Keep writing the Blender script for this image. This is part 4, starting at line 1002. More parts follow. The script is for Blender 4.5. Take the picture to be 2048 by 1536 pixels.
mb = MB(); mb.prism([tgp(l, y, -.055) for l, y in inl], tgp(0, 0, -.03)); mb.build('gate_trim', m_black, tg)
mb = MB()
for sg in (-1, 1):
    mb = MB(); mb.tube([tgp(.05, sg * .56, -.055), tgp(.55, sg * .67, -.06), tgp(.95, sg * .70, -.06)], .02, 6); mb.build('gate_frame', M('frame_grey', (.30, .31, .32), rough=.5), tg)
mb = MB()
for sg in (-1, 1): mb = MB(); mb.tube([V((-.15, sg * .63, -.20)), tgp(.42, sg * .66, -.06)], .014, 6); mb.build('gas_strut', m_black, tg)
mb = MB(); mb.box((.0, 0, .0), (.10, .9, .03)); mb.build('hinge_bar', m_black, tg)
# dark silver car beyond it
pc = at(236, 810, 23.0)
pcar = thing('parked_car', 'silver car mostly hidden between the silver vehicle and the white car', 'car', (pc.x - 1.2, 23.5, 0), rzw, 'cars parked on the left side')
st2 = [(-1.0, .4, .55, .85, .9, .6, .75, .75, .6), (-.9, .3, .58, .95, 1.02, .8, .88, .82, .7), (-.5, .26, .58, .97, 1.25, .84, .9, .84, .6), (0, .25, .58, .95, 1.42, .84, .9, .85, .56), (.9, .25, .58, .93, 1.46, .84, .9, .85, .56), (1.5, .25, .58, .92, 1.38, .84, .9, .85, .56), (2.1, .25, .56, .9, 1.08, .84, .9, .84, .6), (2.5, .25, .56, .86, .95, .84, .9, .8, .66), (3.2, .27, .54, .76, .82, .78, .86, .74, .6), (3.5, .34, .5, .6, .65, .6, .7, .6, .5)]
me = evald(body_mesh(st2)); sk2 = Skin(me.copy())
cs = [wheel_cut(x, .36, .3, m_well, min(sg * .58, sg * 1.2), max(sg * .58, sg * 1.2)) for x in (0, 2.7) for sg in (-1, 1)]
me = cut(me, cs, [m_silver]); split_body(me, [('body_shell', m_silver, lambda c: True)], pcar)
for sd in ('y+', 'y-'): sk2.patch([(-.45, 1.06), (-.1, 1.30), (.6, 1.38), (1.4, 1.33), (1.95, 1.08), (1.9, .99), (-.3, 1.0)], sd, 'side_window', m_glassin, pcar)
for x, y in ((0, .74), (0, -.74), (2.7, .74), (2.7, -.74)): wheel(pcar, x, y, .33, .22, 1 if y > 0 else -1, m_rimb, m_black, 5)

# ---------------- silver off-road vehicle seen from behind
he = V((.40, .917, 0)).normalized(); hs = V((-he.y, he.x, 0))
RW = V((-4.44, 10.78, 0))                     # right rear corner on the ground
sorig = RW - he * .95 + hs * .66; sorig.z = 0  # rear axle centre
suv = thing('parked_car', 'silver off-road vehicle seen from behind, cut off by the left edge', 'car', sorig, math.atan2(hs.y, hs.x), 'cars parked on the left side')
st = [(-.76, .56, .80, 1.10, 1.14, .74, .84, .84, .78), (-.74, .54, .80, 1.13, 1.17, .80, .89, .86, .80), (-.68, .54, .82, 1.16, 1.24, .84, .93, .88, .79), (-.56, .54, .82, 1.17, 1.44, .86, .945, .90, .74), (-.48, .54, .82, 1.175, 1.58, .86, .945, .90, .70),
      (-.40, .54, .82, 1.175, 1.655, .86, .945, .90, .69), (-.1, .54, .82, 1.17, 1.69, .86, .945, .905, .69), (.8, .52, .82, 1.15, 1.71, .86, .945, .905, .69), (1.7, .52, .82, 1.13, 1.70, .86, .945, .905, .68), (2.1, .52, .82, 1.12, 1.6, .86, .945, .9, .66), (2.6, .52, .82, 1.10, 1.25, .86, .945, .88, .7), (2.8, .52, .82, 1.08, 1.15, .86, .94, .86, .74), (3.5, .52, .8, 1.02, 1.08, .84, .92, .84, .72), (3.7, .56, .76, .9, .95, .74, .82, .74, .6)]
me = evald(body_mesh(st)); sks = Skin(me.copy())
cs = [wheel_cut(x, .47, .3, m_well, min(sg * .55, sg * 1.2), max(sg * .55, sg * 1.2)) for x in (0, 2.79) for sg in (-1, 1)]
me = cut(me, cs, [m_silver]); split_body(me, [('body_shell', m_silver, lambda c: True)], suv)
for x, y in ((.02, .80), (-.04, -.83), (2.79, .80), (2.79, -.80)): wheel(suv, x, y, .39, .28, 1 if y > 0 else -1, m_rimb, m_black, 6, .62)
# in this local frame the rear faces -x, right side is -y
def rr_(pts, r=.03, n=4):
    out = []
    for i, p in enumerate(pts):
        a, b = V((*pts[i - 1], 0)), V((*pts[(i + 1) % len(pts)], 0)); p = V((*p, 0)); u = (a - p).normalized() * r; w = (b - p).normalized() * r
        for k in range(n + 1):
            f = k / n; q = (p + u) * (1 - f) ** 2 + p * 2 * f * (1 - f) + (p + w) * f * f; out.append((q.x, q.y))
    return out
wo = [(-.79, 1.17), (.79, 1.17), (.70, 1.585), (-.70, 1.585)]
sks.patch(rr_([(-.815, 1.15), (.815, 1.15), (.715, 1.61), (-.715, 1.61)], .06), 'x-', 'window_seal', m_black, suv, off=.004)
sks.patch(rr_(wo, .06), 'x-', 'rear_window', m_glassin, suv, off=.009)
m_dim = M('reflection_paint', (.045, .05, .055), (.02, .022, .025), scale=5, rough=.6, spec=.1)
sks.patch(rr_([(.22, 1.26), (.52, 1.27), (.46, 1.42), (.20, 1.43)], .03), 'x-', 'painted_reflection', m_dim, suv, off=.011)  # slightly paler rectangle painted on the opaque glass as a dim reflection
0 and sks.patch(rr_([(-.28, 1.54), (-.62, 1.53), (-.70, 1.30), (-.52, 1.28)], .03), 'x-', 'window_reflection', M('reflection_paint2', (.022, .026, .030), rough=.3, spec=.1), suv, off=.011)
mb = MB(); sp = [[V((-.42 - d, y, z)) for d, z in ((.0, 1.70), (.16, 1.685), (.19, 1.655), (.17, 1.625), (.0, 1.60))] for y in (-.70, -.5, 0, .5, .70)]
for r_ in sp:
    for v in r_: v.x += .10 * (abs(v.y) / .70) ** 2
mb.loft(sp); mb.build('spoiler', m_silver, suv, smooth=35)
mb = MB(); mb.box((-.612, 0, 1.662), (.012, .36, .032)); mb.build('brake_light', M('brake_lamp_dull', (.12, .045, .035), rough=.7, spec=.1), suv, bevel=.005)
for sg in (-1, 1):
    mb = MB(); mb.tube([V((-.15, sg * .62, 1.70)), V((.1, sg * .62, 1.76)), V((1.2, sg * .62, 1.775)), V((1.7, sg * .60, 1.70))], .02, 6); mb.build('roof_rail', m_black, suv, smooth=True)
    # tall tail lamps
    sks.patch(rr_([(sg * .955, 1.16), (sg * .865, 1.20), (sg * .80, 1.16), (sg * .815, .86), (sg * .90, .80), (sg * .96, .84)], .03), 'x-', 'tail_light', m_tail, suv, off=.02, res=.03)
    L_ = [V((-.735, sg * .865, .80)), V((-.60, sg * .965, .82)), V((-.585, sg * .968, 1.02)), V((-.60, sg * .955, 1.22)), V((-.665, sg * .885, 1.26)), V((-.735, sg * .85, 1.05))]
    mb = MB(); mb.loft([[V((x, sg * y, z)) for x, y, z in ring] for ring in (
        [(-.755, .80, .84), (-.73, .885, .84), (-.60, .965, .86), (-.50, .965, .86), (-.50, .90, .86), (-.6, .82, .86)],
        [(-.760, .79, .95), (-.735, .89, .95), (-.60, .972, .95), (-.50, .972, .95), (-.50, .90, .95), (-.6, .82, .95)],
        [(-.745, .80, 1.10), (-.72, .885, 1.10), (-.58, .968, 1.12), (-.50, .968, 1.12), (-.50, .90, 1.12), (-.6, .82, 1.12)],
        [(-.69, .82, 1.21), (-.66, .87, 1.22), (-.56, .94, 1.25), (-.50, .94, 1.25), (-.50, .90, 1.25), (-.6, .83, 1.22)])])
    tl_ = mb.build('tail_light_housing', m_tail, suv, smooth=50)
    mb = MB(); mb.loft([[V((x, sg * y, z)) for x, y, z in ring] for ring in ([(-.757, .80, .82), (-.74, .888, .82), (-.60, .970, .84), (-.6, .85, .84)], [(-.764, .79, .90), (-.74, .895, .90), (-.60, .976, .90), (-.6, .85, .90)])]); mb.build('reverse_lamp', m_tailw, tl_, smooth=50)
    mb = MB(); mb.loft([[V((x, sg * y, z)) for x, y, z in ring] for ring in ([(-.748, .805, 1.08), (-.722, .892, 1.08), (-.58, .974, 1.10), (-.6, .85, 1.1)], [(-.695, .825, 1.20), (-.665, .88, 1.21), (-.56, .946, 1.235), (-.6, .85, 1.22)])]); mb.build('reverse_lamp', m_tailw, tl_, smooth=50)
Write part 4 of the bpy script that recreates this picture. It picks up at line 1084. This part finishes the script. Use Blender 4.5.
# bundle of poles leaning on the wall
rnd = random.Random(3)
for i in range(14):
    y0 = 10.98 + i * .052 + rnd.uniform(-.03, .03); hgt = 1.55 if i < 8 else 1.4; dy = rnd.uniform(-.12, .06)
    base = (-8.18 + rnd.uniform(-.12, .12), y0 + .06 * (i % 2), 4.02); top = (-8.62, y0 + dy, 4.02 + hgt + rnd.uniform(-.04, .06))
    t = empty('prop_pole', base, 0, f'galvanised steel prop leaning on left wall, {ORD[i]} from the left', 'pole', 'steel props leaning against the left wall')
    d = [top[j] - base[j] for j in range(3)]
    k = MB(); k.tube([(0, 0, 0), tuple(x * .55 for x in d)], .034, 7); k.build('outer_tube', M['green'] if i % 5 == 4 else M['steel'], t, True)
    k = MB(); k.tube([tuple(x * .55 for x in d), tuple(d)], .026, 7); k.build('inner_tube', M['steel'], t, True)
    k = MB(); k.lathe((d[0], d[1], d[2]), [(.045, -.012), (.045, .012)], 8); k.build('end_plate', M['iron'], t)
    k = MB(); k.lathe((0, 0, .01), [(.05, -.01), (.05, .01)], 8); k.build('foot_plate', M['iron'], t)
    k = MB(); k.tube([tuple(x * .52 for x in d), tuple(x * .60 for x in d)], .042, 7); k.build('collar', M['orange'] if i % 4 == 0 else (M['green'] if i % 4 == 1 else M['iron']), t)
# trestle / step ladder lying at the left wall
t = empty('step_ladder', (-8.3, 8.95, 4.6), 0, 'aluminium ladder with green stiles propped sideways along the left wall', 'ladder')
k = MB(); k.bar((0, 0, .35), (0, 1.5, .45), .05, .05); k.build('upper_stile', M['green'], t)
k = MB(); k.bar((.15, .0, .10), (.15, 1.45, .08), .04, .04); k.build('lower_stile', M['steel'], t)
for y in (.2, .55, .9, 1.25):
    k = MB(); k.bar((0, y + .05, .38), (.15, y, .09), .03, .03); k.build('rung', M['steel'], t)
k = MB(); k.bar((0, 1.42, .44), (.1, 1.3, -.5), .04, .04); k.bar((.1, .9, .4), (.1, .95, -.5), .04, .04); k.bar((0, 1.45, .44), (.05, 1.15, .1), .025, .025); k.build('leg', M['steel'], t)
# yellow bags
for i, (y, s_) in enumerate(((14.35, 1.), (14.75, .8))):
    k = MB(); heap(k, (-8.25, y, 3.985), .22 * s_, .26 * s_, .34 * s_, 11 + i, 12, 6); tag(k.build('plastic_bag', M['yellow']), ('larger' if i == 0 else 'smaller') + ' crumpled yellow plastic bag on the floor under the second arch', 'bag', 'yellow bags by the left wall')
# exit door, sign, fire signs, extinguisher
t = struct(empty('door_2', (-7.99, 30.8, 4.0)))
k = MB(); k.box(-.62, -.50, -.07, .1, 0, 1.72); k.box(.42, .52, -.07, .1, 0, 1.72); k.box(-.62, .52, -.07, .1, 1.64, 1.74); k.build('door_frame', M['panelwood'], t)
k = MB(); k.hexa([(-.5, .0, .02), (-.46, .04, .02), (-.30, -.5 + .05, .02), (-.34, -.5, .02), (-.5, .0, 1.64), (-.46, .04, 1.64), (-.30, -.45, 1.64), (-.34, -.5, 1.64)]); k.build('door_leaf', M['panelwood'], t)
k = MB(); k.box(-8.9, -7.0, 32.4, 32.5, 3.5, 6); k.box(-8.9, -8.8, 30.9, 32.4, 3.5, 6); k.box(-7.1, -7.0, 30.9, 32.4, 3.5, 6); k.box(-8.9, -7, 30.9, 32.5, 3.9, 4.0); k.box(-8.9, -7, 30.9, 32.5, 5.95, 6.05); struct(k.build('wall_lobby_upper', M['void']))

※

> _Problem details_
Gather from the records above every line containing the string "script".

> _Full answer_
Keep writing the Blender script for this image. This is part 4, starting at line 1002. More parts follow. The script is for Blender 4.5. Take the picture to be 2048 by 1536 pixels.
Write part 4 of the bpy script that recreates this picture. It picks up at line 1084. This part finishes the script. Use Blender 4.5.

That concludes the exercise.